# GIVEN REQUEST:
In the entries below, find the lines with the word "picture" and copy them.

# INPUT ROWS:
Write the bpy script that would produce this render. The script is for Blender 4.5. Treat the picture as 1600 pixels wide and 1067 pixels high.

---

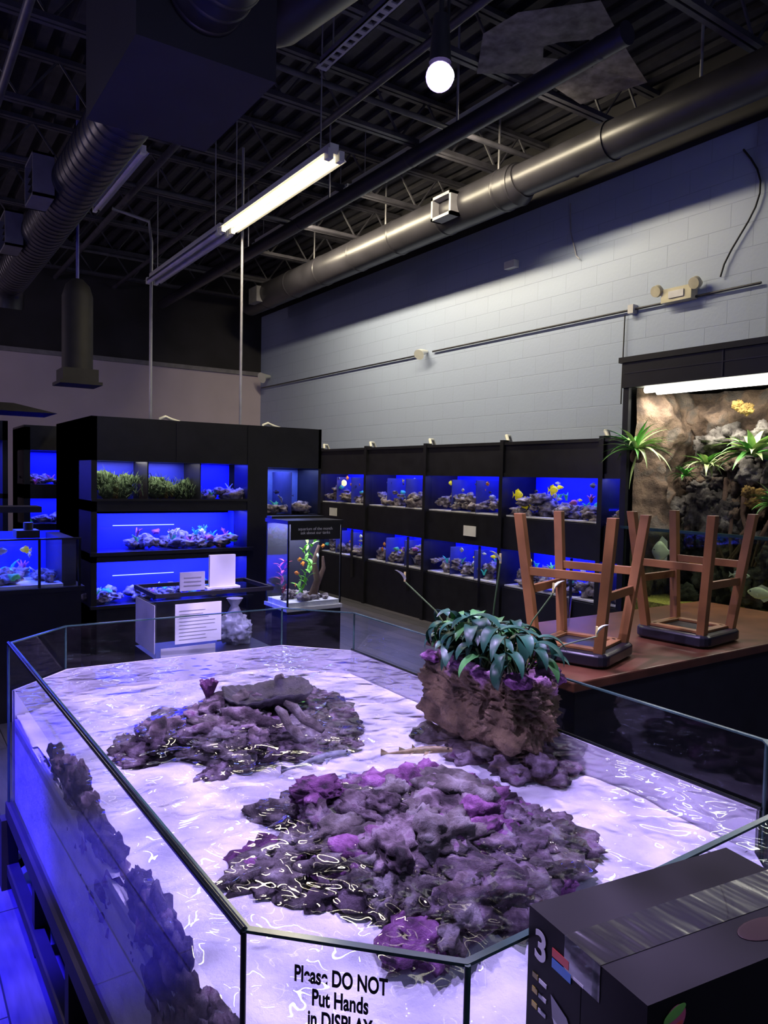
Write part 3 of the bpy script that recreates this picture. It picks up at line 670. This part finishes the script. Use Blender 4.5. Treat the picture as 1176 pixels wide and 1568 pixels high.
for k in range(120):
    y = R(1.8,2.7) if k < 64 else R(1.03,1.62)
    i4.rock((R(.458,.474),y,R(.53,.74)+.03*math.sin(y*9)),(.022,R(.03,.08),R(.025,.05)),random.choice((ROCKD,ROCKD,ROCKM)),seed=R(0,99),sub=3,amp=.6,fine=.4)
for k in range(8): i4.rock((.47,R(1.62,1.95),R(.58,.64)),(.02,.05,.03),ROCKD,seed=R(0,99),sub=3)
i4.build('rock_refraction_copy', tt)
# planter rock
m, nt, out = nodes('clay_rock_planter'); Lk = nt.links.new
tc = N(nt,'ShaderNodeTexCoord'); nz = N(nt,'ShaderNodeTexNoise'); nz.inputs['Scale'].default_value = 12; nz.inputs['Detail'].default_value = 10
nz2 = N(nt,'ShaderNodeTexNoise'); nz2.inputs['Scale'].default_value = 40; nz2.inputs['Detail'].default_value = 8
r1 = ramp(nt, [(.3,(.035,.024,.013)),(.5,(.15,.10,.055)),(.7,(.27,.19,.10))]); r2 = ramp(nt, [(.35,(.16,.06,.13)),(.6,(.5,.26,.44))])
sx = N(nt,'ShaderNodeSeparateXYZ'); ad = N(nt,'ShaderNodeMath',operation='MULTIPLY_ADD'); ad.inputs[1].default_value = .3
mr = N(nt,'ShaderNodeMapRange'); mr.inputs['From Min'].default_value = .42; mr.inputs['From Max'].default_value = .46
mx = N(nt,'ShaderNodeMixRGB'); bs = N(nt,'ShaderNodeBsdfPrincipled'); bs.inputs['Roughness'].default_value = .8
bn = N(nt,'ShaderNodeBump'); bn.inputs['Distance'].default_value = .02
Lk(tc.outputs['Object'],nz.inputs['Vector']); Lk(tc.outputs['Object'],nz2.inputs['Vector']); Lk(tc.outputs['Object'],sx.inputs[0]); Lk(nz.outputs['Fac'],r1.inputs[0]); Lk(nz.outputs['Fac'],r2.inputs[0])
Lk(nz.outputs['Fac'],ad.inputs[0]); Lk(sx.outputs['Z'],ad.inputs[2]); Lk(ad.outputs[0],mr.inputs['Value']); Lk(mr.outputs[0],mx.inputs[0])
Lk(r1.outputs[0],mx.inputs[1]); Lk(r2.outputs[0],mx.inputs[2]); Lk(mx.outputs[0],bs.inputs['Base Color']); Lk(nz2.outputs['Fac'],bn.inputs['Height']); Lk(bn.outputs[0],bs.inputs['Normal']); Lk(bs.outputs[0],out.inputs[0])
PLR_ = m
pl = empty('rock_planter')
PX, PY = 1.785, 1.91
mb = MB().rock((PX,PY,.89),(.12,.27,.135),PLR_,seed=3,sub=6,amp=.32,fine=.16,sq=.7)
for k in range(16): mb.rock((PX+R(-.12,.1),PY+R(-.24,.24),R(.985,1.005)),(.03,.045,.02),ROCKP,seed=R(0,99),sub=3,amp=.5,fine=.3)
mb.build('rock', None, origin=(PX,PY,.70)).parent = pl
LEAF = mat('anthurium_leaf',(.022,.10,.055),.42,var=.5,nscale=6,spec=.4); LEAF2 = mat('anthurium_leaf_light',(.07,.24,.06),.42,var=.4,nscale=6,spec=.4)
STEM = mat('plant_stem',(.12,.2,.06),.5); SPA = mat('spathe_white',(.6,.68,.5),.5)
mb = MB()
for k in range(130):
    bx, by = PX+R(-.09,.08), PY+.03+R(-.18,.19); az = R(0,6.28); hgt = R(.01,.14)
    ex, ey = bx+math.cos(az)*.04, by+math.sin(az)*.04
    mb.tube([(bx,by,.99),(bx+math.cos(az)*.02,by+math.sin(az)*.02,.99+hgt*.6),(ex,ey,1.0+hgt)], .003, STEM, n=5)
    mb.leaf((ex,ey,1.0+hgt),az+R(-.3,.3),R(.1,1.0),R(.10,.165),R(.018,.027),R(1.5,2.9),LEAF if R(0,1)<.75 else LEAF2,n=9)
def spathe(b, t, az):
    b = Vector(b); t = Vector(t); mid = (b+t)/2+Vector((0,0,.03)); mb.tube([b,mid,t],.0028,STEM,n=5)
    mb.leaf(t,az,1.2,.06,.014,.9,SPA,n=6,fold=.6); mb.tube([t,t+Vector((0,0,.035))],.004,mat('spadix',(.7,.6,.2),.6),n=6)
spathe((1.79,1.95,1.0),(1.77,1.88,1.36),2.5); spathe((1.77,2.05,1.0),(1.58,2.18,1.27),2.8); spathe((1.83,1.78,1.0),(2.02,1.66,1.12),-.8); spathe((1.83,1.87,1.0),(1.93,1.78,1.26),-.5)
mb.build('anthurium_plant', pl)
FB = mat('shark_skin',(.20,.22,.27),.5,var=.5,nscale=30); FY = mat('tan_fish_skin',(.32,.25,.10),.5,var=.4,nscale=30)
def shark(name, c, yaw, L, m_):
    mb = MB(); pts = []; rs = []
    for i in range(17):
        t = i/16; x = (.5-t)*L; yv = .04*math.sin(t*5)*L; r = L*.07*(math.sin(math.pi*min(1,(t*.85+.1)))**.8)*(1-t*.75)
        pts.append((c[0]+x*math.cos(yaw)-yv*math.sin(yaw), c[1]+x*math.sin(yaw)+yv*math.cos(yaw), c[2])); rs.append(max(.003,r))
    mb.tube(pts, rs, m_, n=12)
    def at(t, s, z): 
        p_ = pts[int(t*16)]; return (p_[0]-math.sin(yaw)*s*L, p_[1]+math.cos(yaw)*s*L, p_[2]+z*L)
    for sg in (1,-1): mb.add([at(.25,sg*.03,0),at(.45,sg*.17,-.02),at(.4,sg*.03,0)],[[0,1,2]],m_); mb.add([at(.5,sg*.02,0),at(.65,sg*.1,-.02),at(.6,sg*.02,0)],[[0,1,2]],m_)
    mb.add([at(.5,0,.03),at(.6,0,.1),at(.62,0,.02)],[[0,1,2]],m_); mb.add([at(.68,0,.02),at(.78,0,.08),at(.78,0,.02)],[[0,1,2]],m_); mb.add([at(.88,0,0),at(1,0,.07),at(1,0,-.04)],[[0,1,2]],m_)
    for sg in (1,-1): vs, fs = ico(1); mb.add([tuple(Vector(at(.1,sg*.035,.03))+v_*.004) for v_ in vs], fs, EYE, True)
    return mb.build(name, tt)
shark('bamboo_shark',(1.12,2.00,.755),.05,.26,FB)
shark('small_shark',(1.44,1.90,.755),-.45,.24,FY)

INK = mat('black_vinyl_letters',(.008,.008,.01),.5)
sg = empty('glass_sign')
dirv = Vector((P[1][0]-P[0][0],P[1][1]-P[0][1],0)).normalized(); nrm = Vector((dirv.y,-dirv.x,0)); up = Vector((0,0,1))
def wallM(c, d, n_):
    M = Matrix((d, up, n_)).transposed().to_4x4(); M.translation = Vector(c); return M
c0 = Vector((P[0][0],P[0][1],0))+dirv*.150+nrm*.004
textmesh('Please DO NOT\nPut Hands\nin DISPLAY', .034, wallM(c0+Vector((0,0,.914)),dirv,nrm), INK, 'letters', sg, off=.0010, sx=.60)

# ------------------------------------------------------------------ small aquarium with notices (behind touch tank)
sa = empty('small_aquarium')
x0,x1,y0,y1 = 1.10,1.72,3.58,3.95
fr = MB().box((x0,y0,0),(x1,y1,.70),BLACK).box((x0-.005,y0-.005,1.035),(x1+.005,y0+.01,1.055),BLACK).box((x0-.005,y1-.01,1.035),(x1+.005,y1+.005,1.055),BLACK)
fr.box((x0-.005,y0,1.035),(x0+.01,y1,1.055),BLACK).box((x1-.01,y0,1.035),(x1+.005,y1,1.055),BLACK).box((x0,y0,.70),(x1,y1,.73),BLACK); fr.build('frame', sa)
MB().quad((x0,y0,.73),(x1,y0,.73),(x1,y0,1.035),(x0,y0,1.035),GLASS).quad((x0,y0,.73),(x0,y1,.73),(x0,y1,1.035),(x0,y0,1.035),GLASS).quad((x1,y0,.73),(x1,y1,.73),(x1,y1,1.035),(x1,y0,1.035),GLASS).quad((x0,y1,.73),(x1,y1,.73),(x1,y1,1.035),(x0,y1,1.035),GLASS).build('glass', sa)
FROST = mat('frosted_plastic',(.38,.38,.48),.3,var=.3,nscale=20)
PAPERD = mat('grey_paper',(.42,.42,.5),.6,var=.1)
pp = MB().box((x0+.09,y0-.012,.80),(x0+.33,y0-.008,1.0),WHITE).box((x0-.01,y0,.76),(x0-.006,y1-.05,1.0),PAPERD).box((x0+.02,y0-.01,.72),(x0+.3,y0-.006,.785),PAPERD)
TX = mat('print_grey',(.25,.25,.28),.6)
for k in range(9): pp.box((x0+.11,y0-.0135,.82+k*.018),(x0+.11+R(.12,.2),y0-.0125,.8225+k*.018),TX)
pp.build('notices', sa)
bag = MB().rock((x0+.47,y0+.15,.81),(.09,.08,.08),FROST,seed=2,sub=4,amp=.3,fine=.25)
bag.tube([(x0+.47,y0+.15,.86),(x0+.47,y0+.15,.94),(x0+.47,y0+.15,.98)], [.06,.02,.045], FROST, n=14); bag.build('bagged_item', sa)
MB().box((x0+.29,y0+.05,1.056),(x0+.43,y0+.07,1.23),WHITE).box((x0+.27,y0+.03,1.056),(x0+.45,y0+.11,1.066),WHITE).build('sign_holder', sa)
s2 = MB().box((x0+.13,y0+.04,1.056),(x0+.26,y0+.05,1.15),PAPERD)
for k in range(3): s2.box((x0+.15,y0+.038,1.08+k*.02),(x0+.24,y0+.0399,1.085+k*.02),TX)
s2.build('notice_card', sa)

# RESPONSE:
Write the bpy script that would produce this render. The script is for Blender 4.5. Treat the picture as 1600 pixels wide and 1067 pixels high.
Write part 3 of the bpy script that recreates this picture. It picks up at line 670. This part finishes the script. Use Blender 4.5. Treat the picture as 1176 pixels wide and 1568 pixels high.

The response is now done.